Obligatory shot of Jesus on the cross. You sure do see a lot of those in these tracts, don't you? Hmm, where else have I seen them? Where else are crucifixes so prominently displayed, almost like an icon? I know! The Catholic Church!


How could God love the Catholic Church? It's their fault John is going to a lake of fire. I mean, yeah, he's God, and he could change any rule he wants when he wants and how he wants. But he doesn't like that you're going to Hell. But he has to send you there. You made the most powerful being ever send you there. Clearly not God's fault at all. If he reneges, then he'll have to let every do-gooder into the Book of Life. Stop hitting yourself! Stop hitting yourself!

God just isn't budging. John is about to be elected the Mayor of Screwedsville by a landslide. The Lord explains it perfectly clear. "Come out of her, my people, that ye not be partakers of her sin, and that ye receive no of her plagues." That is airtight God-logic folks. John's ready to reject his upbringing, to avoid burning in Hell. Watch out, Pope Cliff! This guy's an example of the fairweather flock you're inheriting. Of course, it's way too late for John to change his mind--that's the living's prerogative. Why is God even explaining it to John if it'll do no good? Just to watch him squirm. He's what you might call a "sore winner".

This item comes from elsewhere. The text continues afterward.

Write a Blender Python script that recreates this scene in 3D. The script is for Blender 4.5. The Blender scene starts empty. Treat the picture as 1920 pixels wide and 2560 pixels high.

Who's this guy? I have to tell you, Jack introduces new characters into the story more awkwardly than an X-Men movie. However, the point is, even though it's too late for John, at least someone out there recognizes the decadence and of eating fish on Friday and wearing cross necklaces. A character we haven't invested anything into is going to Heaven! It's a happy ending after all.